I'll never forget my daughter looking at me.
She was 17 at the time, and her saying to me, dad, this is the purest dad I've ever had.
And I was like, wow.
Like, she's just like, it's.
You're just so attentive.
And I really love this, you know, it made me not want to turn my phone back on.
I'd fallen so in love with, again, with wondering and noticing and savoring and this lost art form of being human that I didn't want the phone to take it away.
We all have the ability to gain some of our life back.
We all have the opportunity to do that.
And why in the world would we not want to do that?
Okay, so maybe it's time for a little communal confession.

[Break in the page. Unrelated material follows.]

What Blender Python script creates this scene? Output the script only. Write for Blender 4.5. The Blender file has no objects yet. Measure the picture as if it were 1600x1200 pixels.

Our lives are lived around, and often on and through screens.
The typical person spends around seven hours a day on screens, four and a half of those on their phones.
Ever wonder what that was actually doing to you or what it was taking from you, like your relationships, your ability to be present and be human even?
Or whether there was something that you could do about it without becoming a hermit on a deserted island?